Conversation started May 10, 2017 at 13:06.
May 10, 2017 13:06
Does anyone know how to time a pipe?
Apparently, time seems to only report the time taken by the first command in the pipe, despite waiting for the whole thing to exit before printing its output.
time ls | wc
on my system reports the time for ls and for wc
(on zsh)
I thought that was one of the reasons time is a shell built-in
so that it can time pipelines
@terdon I get the same behavior, despite the manpage saying it supports timelines (bash)
@terdon yeah I just saw your question there
I get the same thing on bash, no detail
so perhaps “use zsh”? ;-)
> All tests were run on an Arch system and using bash 4.4.12(1)-release. I can only use bash for the project this is a part of so even if zsh or some other powerful shell can get around it, that won't be a viable solution for me.
And yes, I can confirm zsh does this on Arch too.
Also, what gives? I find it very strange that time ( foo.sh | bar.sh ) doesn't work. It should be timing the subshell. And why does that fail when time (foo.sh; bar.sh) works?
May 10, 2017 13:17
Ah, you're talking about it here... didn't spot that.
@terdon What was the script with seq that you tried?

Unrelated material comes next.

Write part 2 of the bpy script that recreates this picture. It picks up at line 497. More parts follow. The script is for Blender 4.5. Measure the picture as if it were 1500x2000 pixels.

Gimme a few minutes, I need to drive someone.
@terdon No worries.
May 10, 2017 13:34
@Kusalananda here, for example:
$ cat ~/scripts/foo.sh
#!/bin/sh
echo 1
sleep 1
echo 2
sleep 1
echo 3
sleep 1
echo 4
and:
$ cat ~/scripts/bar.sh
#!/bin/sh
sleep 2
while read line; do
		echo "LL $line"
done
sleep 1
So, I would expect that to take 3 + 3 seconds, but:
$ time ( foo.sh | bar.sh )
LL 1
LL 2
LL 3
LL 4

real	0m4.010s
user	0m0.003s
sys	0m0.003s
No, the first echo won't finish until bar has slept for 2 seconds.

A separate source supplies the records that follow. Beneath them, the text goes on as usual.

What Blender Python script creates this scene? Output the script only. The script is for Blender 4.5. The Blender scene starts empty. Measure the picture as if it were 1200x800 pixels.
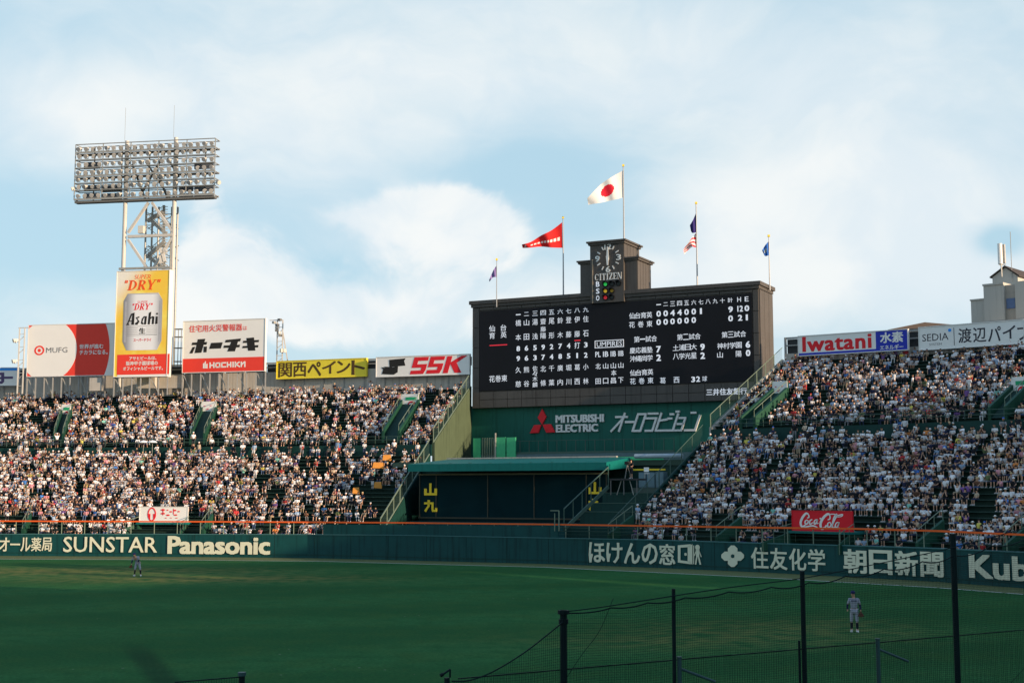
import bpy, math, random
import numpy as np
from mathutils import Vector, Matrix
random.seed(7)
RNG = np.random.default_rng(11)
sc = bpy.context.scene
R = math.radians
# ------------------------------------------------------------------ camera
CAM_H = 6.25
FPX = 1600.0
PITCH = math.atan(175 / 1600.0)
cam_d = bpy.data.cameras.new("camera")
cam = bpy.data.objects.new("camera", cam_d)
sc.collection.objects.link(cam)
cam.location = (0, 0, CAM_H)
cam.rotation_euler = (math.pi / 2 + PITCH, 0, 0)
cam_d.sensor_width = 36
cam_d.lens = FPX / 1200 * 36
cam_d.clip_start = 0.5
cam_d.clip_end = 6000
sc.camera = cam
# ------------------------------------------------------------------ light
SUN_H = Vector((0.86, -0.51)).normalized()      # horizontal direction towards the sun
SUN_EL = R(11)
sd = Vector((SUN_H.x * math.cos(SUN_EL), SUN_H.y * math.cos(SUN_EL), math.sin(SUN_EL)))
sun_l = bpy.data.lights.new("sun", 'SUN')
sun_l.energy = 5.0
sun_l.angle = R(0.4)
sun_l.color = (1.0, 0.74, 0.50)
sun = bpy.data.objects.new("sun", sun_l)
sc.collection.objects.link(sun)
sun.rotation_euler = (-sd).to_track_quat('-Z', 'Y').to_euler()
sun.location = (120, -80, 90)
w = bpy.data.worlds.new("World")
sc.world = w
w.use_nodes = True
nt = w.node_tree
nt.nodes.clear()
class NG:
    """short node-graph helper"""
    def __init__(s, tree): s.t = tree
    def n(s, typ, ins=None, **kw):
        nd = s.t.nodes.new(typ)
        for k, v in kw.items(): setattr(nd, k, v)
        for k, v in (ins or {}).items():
            if isinstance(v, bpy.types.NodeSocket): s.t.links.new(v, nd.inputs[k])
            else: nd.inputs[k].default_value = v
        return nd
    def m(s, op, a, b=0.0, c=0.0, clamp=False):
        nd = s.n('ShaderNodeMath', {0: a, 1: b, 2: c}, operation=op); nd.use_clamp = clamp
        return nd.outputs[0]
    def mix(s, f, a, b):
        nd = s.n('ShaderNodeMix', {0: f, 6: a, 7: b}, data_type='RGBA')
        return nd.outputs[2]
    def ramp(s, v, lo, hi, clamp=True, smooth=True):
        nd = s.n('ShaderNodeMapRange', {0: v, 1: lo, 2: hi, 3: 0.0, 4: 1.0})
        nd.interpolation_type = 'SMOOTHSTEP' if smooth else 'LINEAR'
        return nd.outputs[0]
g = NG(nt)
sky = g.n('ShaderNodeTexSky', sky_type='NISHITA')
sky.sun_disc = False
sky.sun_elevation = SUN_EL
sky.sun_rotation = math.atan2(SUN_H.x, SUN_H.y)
sky.altitude = 20
sky.air_density = 1.0
sky.dust_density = 1.2
sky.ozone_density = 1.6
tc = g.n('ShaderNodeTexCoord')
sep = g.n('ShaderNodeSeparateXYZ', {0: tc.outputs['Generated']})
X, Y, Z = sep.outputs
az = g.m('ARCTAN2', X, Y)
el = g.m('ARCSINE', Z)
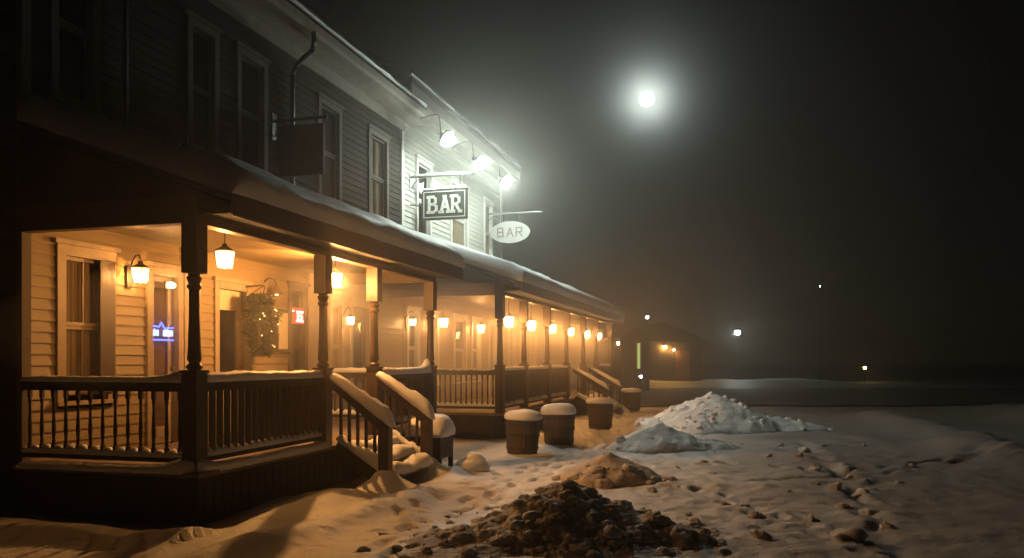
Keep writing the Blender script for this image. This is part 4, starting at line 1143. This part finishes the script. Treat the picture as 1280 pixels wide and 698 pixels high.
fh = empty('far_house', (p.x, p.y + 0.6, 0), R(8), 'dim house across the street with two orange porch lamps', 'house')
MB().box(-3.0, 2.2, 0.0, 6.0, 0.0, 2.75).build('wall', 'far_wall', fh)
rf = MB(); rf.prism([(-3.4, 2.7), (2.6, 2.7), (-0.4, 3.9)], -0.4, 6.4); rf.build('roof', 'shingles', fh)
w_ = MB().box(-1.5, -0.7, -0.03, 0.01, 0.9, 2.1).build('window', 'dark_interior', fh)
d_ = MB().box(0.45, 1.35, -0.04, 0.01, 0.1, 2.15).build('door', 'door_brown', fh)
for (px, py, r) in ((833, 434, 0.09), (844, 437.5, 0.055)):
    pp = P(px, py, 50)
    lr = empty('wall_lamp', (pp.x, 50 + 0.4, pp.z), R(8), 'larger of two orange lamps on the far house front' if px == 833 else 'smaller right one of two orange lamps on the far house', 'wall lamp', 'orange lamps of the far house')
    MB().ball((0, 0, 0), r, 2).build('bulb', 'far_warm', lr, smooth=True)
    MB().lathe([(r * 1.4, r * 0.9), (r * 0.4, r * 1.6)], 0, 0, 10).bar((0, 0, r * 1.3), (0, 0.25, r * 1.3), 0.03).build('lamp_head', 'iron', lr)
p = P(798, 445, 42)
sh = empty('far_shed', (p.x, p.y, 0), R(10), 'dark narrow building with a greenish strip window past the long porch', 'shed')
MB().box(-0.9, 0.6, 0.02, 3.0, 0.0, 2.7).build('wall', 'far_wall', sh)
MB().prism([(-1.1, 2.65), (0.8, 2.65), (-0.15, 3.2)], -0.2, 3.2).build('roof', 'shingles', sh)
w_ = MB().box(-0.07, 0.09, -0.012, 0.019, 1.15, 2.45).build('window', 'green_window', sh)
MB().box(-0.12, -0.07, -0.03, 0.019, 1.1, 2.5).box(0.09, 0.14, -0.03, 0.019, 1.1, 2.5).build('frame', 'trim_tan', w_)

# ------------------------------------------------------------------ sky, moon, air
MD = 14000.0
mp = P(808.5, 124, MD)
moon = MB().ball((0, 0, 0), 125.0, 4).build('moon', 'moon_surface', None, smooth=True)
moon.location = mp
tag(moon, 'round white moon shining through the fog above the lot', 'moon')
ld = bpy.data.lights.new('moonlight', 'POINT'); ld.energy = 1.1e8; ld.shadow_soft_size = 156.0; ld.color = (0.88, 1.0, 0.93)
lo_ = bpy.data.objects.new('moonlight', ld); col.objects.link(lo_); lo_.location = mp
def volume(name, colr, dens, g):
    m, nt, out = nodes(name)
    pv = nt.nodes.new('ShaderNodeVolumePrincipled')
    pv.inputs['Color'].default_value = (*colr, 1); pv.inputs['Density'].default_value = dens; pv.inputs['Anisotropy'].default_value = g
    nt.links.new(pv.outputs[0], out.inputs['Volume'])
volume('fog_air', (0.95, 0.92, 0.86), 0.0028, 0.78)
volume('mist_air', (0.96, 0.94, 0.89), 0.0038, 0.72)
volume('low_mist_air', (0.96, 0.93, 0.88), 0.028, 0.70)
volume('halo_veil_air', (0.95, 0.97, 0.95), 0.014, 0.976)
hz = MB().box(-280, 280, -50, 280, -1.4, 14.0).build('haze', 'fog_air'); tag(hz, kind='stuff')
# the bank of blown snow and mist that hangs along the lit fronts
for rv, ru, rz_ in ((4.6, 11.0, 5.6), (6.6, 12.8, 7.2), (9.2, 14.8, 9.0)):
    ms = MB().ball((0, 0, 0), 1.0, 5, (rv, ru, rz_)).build('mist', 'mist_air', None, smooth=True)
    ms.location = W(18.3 if rv < 6 else 19.0, 1.0, 3.6); ms.rotation_euler = (0, 0, ROTZ); tag(ms, kind='stuff')
for rv, ru, rz_ in ((2.1, 14.0, 1.42), (1.75, 12.0, 1.25), (1.4, 10.0, 1.1)):
    ms = MB().ball((0, 0, 0), 1.0, 5, (rv, ru, rz_)).build('low_mist', 'low_mist_air', None, smooth=True)
    ms.location = W(12.4 + (14.0 - ru) * 0.7, -0.75, 1.85); ms.rotation_euler = (0, 0, ROTZ); tag(ms, kind='stuff')
# a thin scattering veil added before the moon to make its halo
mid = P(808.5, 124, 620)
cd = MB().ball((0, 0, 0), 1.0, 4, (260, 30, 170)).build('halo_veil', 'halo_veil_air', None, smooth=True)
cd.location = mid; tag(cd, kind='stuff')

w = bpy.data.worlds.new('World'); sc.world = w; w.use_nodes = True
nt = w.node_tree; nt.nodes.clear()
sk = nt.nodes.new('ShaderNodeTexSky'); sk.sky_type = 'NISHITA'; sk.sun_disc = False
dirm = (mp - Vector((0, 0, CH))).normalized()
sk.sun_elevation = math.asin(dirm.z); sk.sun_rotation = math.atan2(dirm.x, dirm.y)
bg = nt.nodes.new('ShaderNodeBackground'); bg.inputs[1].default_value = 0.0002
wo = nt.nodes.new('ShaderNodeOutputWorld')
nt.links.new(sk.outputs[0], bg.inputs[0]); nt.links.new(bg.outputs[0], wo.inputs[0])

# ------------------------------------------------------------------ camera and render
cam = bpy.data.cameras.new('Camera'); co = bpy.data.objects.new('Camera', cam); col.objects.link(co)
co.location = (0, 0, CH); co.rotation_euler = (R(90), 0, 0)
cam.sensor_width = 36.0; cam.lens = 36.0 * F / 1280.0
cam.shift_y = (HY - 349.0) / 1280.0
cam.clip_start = 0.1; cam.clip_end = 30000.0
sc.camera = co
sc.view_settings.view_transform = 'Standard'; sc.view_settings.look = 'None'
sc.view_settings.exposure = 0.0; sc.view_settings.gamma = 1.0
cy = sc.cycles
cy.use_denoising = True
try: cy.denoiser = 'OPENIMAGEDENOISE'
except Exception: pass
cy.use_adaptive_sampling = True; cy.adaptive_threshold = 0.02
cy.max_bounces = 5; cy.diffuse_bounces = 3; cy.glossy_bounces = 2; cy.transmission_bounces = 2; cy.volume_bounces = 0; cy.transparent_max_bounces = 8
cy.sample_clamp_indirect = 3.0; cy.sample_clamp_direct = 0.0
cy.caustics_reflective = False; cy.caustics_refractive = False
cy.use_light_tree = True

Then each echo follow, once every second.
And then bar sleeps for two seconds.
I will test it and tthink
This might be more informative:
$ time ( unbuffered foo.sh | unbuffered bar.sh )
1
2
LL 1
LL 2
LL 1
LL 2
3
LL 3
LL 3
4
LL 4
LL 4

real	0m4.016s
user	0m0.003s
sys	0m0.003s
It still doesn't report real time correctly though.
It does, because the pipes don't block per line
both scripts start simultaneously
bar sleeps
foo echoes 1
foo echoes 2
foo sleeps
bar reads 1 and 2
foo echoes 3, bar reads 3
foo sleeps
foo echoes 4, bar reads 4 and sleeps
foo finishes after echoing 4, after 3 secs
boo finishes after 4 secs
the total wall-clock time is 4 secs
I see. Yes. And I did time it externally and, as you say, it takes 4 seconds, not 6.

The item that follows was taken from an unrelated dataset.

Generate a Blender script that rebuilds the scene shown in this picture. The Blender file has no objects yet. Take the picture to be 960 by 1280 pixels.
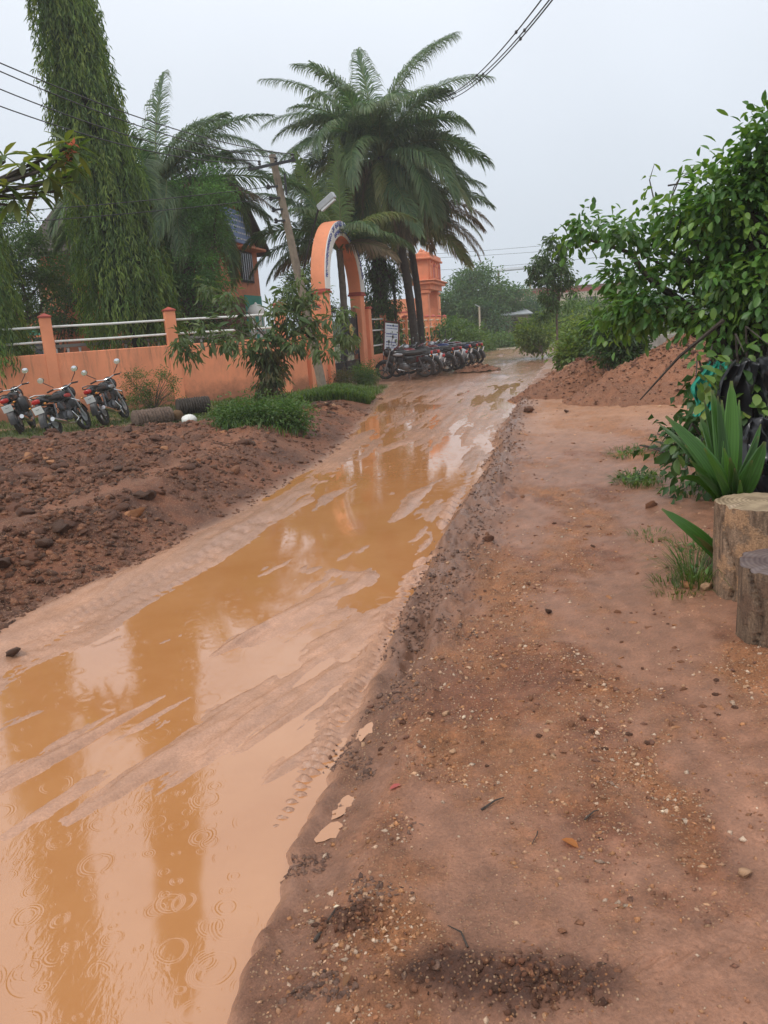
import bpy, math, random
import numpy as np
from mathutils import Vector, Matrix, Euler
R = math.radians
random.seed(7)
rng = np.random.default_rng(7)
sc = bpy.context.scene
col = sc.collection

# ------------------------------------------------------------------ camera, light, exposure
PITCH, ROLL, FPX, CH = R(13.4), R(4.0), 962.0, 1.6
Fv = Vector((0, math.cos(PITCH), -math.sin(PITCH)))
U0 = Vector((0, math.sin(PITCH), math.cos(PITCH)))
R0 = Vector((1, 0, 0))
Rv = R0 * math.cos(ROLL) - U0 * math.sin(ROLL)
Uv = R0 * math.sin(ROLL) + U0 * math.cos(ROLL)
cd = bpy.data.cameras.new('camera')
cam = bpy.data.objects.new('camera', cd)
col.objects.link(cam)
M = Matrix((Rv, Uv, -Fv)).transposed().to_4x4()
M.translation = Vector((0, 0, CH))
cam.matrix_world = M
cd.sensor_fit = 'VERTICAL'
cd.sensor_height = 36
cd.lens = 36 * FPX / 1280
cd.clip_start = 0.05
cd.clip_end = 3000
sc.camera = cam

SUN_EL, SUN_AZ = R(52), R(235)
w = bpy.data.worlds.new("World"); sc.world = w; w.use_nodes = True
nt = w.node_tree; nt.nodes.clear()
wout = nt.nodes.new('ShaderNodeOutputWorld')
sky = nt.nodes.new('ShaderNodeTexSky'); sky.sky_type = 'NISHITA'; sky.sun_disc = False
sky.sun_elevation = SUN_EL; sky.sun_rotation = SUN_AZ
bg1 = nt.nodes.new('ShaderNodeBackground'); bg1.inputs[1].default_value = 0.05
nt.links.new(sky.outputs[0], bg1.inputs[0])
# the overcast: a cloud layer, brighter overhead than at the horizon, with soft broad clouds
tc = nt.nodes.new('ShaderNodeTexCoord')
sp = nt.nodes.new('ShaderNodeSeparateXYZ'); nt.links.new(tc.outputs['Generated'], sp.inputs[0])
cr = nt.nodes.new('ShaderNodeValToRGB')
cr.color_ramp.elements[0].position = 0.0; cr.color_ramp.elements[0].color = (0.58, 0.65, 0.735, 1)
cr.color_ramp.elements[1].position = 1.0; cr.color_ramp.elements[1].color = (1.25, 1.27, 1.3, 1)
e = cr.color_ramp.elements.new(0.35); e.color = (0.79, 0.84, 0.915, 1)
nt.links.new(sp.outputs['Z'], cr.inputs[0])
nz = nt.nodes.new('ShaderNodeTexNoise'); nz.inputs['Scale'].default_value = 1.6; nz.inputs['Detail'].default_value = 3
nt.links.new(tc.outputs['Generated'], nz.inputs[0])
mr = nt.nodes.new('ShaderNodeMapRange'); mr.inputs[1].default_value = 0.3; mr.inputs[2].default_value = 0.7
mr.inputs[3].default_value = 0.93; mr.inputs[4].default_value = 1.07
nt.links.new(nz.outputs[0], mr.inputs[0])
bg2 = nt.nodes.new('ShaderNodeBackground')
nt.links.new(cr.outputs[0], bg2.inputs[0]); nt.links.new(mr.outputs[0], bg2.inputs[1])
mx = nt.nodes.new('ShaderNodeMixShader'); mx.inputs[0].default_value = 0.93
nt.links.new(bg1.outputs[0], mx.inputs[1]); nt.links.new(bg2.outputs[0], mx.inputs[2])
nt.links.new(mx.outputs[0], wout.inputs[0])

sd = bpy.data.lights.new('sun', 'SUN'); sd.energy = 1.35; sd.angle = R(14); sd.color = (1, 0.97, 0.92)
so = bpy.data.objects.new('sun', sd); col.objects.link(so)
so.rotation_euler = Euler((R(90) - SUN_EL, 0, R(180) - SUN_AZ + R(0)))
sc.view_settings.view_transform = 'Standard'; sc.view_settings.look = 'None'
sc.view_settings.exposure = 0.22; sc.view_settings.gamma = 1
sc.cycles.max_bounces = 6; sc.cycles.transparent_max_bounces = 4

# ------------------------------------------------------------------ helpers
def rayd(x, y):
    return Fv + Rv * ((x - 480) / FPX) + Uv * ((640 - y) / FPX)
def gp(x, y, z=0.0):
    d = rayd(x, y); t = (z - CH) / d.z
    return Vector((d.x * t, d.y * t, z))
def pp(x, y, D):
    d = rayd(x, y); t = D / d.y
    return Vector((d.x * t, D, CH + d.z * t))

def tag(o, label=None, cat=None, group=None, kind=None):
    if label: o['label'] = label
    if cat: o['category'] = cat
    if group: o['group'] = group
    if kind: o['kind'] = kind
    return o
def empty(name, loc=(0, 0, 0), rz=0.0):
    o = bpy.data.objects.new(name, None); o.location = loc; o.rotation_euler = (0, 0, rz)
    o.empty_display_size = 0.2
    col.objects.link(o); return o
def child(o, parent):
    if parent is not None:
        o.parent = parent
    return o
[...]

Because that's how pipes work terdon, you idiot.
And indeed, this does work as expected:
foo.sh:
#!/bin/sh
sleep 3
echo foo
bar.sh:
#!/bin/sh
while read line; do
		echo "LL $line"
done
sleep 5
$ time ( foo.sh | bar.sh )
LL foo

real 0m8.011s
user 0m0.007s
sys 0m0.003s
yes
there's also the fact that foo exits which stops bar's read loop
May 10, 2017 13:45
Yes, it makes sense now. Should have figured it out myself, really. Thanks @Kusalananda and @StephenKitt.
you're welcome!
running it with zsh foo.sh | bar.sh helps since it shows the separate execution times
 
Conversation ended May 10, 2017 at 13:45.